*TASK GOAL:*
Please start at the first line of the records beneath and quote each line exactly, ending with the line containing "S.camera = cam".

*DATA ROWS:*
########
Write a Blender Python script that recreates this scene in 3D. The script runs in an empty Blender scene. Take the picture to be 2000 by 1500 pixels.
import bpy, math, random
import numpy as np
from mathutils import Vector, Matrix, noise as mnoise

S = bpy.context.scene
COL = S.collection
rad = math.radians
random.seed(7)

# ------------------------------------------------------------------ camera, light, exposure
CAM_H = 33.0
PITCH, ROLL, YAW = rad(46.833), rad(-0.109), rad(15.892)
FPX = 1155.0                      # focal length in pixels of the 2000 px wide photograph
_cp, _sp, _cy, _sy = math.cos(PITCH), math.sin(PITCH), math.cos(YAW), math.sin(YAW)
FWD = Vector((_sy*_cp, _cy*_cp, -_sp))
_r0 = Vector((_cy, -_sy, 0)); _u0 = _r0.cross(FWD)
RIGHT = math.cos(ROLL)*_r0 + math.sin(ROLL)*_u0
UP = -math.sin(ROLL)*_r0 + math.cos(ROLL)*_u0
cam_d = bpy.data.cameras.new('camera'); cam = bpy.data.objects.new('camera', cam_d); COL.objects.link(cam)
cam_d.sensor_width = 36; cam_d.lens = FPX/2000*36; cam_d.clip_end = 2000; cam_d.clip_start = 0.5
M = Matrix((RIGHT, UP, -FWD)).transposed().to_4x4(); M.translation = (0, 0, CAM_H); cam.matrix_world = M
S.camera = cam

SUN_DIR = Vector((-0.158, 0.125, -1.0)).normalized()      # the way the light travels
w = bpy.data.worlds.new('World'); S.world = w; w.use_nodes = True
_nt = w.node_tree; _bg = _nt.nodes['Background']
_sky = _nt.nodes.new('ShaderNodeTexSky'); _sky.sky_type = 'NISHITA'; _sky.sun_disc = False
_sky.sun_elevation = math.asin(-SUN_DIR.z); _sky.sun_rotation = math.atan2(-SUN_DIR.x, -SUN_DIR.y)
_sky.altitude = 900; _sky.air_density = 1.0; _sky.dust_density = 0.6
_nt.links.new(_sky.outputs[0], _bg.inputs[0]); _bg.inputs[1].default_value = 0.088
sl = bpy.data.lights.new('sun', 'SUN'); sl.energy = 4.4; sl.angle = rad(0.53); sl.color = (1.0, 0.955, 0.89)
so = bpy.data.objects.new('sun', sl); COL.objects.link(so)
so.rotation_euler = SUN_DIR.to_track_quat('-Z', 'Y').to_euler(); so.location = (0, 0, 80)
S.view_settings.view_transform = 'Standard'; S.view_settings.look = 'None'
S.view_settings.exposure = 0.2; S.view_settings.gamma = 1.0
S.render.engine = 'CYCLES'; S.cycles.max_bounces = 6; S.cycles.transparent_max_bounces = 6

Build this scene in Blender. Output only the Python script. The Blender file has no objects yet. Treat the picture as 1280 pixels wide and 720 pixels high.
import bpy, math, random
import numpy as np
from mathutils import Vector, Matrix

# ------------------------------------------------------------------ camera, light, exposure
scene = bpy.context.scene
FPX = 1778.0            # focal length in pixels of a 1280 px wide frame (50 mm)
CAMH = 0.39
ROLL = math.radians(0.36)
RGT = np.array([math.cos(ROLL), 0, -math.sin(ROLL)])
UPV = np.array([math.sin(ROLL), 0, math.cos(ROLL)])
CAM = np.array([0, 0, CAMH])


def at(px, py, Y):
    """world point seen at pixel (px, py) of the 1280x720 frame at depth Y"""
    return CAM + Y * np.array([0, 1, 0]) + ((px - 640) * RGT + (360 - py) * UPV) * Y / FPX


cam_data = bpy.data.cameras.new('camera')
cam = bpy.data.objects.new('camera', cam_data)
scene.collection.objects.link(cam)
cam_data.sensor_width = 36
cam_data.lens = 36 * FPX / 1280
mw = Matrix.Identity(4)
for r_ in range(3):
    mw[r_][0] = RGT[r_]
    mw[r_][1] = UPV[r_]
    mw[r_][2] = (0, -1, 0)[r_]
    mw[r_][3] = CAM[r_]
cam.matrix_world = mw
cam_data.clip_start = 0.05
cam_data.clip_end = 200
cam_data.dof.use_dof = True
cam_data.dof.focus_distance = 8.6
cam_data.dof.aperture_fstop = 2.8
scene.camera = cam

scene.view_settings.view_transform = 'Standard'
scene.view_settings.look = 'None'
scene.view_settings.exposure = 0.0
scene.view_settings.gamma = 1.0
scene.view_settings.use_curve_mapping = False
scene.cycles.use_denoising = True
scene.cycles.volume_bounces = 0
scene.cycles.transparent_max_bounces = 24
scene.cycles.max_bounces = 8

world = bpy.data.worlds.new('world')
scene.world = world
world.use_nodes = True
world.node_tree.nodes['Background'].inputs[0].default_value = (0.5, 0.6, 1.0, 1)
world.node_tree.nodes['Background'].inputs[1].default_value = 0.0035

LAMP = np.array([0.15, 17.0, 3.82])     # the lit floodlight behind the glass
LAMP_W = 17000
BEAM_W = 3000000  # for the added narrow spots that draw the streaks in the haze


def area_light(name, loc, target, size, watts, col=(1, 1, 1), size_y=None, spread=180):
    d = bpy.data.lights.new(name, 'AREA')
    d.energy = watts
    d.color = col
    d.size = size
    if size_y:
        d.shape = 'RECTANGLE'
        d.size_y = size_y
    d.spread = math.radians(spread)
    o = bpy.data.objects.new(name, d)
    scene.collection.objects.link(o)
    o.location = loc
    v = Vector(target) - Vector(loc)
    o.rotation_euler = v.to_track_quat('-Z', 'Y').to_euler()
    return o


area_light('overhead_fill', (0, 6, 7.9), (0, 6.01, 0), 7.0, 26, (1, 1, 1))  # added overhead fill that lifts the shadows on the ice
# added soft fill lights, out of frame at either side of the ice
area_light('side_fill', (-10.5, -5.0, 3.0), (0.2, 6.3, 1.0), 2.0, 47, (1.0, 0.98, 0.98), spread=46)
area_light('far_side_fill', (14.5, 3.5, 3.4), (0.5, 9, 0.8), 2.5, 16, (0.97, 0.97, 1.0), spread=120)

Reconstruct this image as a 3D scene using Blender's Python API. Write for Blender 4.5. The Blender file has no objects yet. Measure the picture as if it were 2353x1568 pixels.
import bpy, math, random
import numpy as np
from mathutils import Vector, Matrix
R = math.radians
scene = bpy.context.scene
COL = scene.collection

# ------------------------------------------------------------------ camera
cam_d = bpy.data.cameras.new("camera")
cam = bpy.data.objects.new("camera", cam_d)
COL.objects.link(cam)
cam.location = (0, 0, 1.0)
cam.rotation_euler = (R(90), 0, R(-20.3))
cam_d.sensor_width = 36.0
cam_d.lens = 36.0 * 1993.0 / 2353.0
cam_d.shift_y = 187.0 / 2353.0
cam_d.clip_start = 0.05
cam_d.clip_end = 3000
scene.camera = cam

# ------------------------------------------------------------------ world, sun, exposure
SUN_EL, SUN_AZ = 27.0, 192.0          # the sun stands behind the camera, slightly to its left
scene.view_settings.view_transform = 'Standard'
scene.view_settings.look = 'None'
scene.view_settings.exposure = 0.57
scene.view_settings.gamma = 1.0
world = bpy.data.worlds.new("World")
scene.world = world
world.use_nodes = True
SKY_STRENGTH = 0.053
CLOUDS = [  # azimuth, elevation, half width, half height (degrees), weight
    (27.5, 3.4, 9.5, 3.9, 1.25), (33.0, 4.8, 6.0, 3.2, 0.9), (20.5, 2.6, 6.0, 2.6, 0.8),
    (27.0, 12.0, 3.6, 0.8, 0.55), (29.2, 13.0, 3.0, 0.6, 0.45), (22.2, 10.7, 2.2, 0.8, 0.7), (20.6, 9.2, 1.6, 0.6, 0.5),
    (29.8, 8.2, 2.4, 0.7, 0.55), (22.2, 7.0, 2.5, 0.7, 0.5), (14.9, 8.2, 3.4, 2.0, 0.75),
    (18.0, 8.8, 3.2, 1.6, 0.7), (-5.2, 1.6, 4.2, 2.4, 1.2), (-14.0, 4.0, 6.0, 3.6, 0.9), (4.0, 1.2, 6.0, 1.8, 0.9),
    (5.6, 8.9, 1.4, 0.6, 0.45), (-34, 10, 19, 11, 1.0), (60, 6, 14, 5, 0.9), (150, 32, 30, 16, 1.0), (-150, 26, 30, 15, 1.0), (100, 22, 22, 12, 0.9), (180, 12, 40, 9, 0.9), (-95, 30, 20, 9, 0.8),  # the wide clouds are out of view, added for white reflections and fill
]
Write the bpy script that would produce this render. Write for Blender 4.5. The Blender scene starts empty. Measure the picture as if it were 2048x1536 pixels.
########
*THE RESULT:*
Write a Blender Python script that recreates this scene in 3D. The script runs in an empty Blender scene. Take the picture to be 2000 by 1500 pixels.
import bpy, math, random
import numpy as np
from mathutils import Vector, Matrix, noise as mnoise

S = bpy.context.scene
COL = S.collection
rad = math.radians
random.seed(7)

# ------------------------------------------------------------------ camera, light, exposure
CAM_H = 33.0
PITCH, ROLL, YAW = rad(46.833), rad(-0.109), rad(15.892)
FPX = 1155.0                      # focal length in pixels of the 2000 px wide photograph
_cp, _sp, _cy, _sy = math.cos(PITCH), math.sin(PITCH), math.cos(YAW), math.sin(YAW)
FWD = Vector((_sy*_cp, _cy*_cp, -_sp))
_r0 = Vector((_cy, -_sy, 0)); _u0 = _r0.cross(FWD)
RIGHT = math.cos(ROLL)*_r0 + math.sin(ROLL)*_u0
UP = -math.sin(ROLL)*_r0 + math.cos(ROLL)*_u0
cam_d = bpy.data.cameras.new('camera'); cam = bpy.data.objects.new('camera', cam_d); COL.objects.link(cam)
cam_d.sensor_width = 36; cam_d.lens = FPX/2000*36; cam_d.clip_end = 2000; cam_d.clip_start = 0.5
M = Matrix((RIGHT, UP, -FWD)).transposed().to_4x4(); M.translation = (0, 0, CAM_H); cam.matrix_world = M
S.camera = cam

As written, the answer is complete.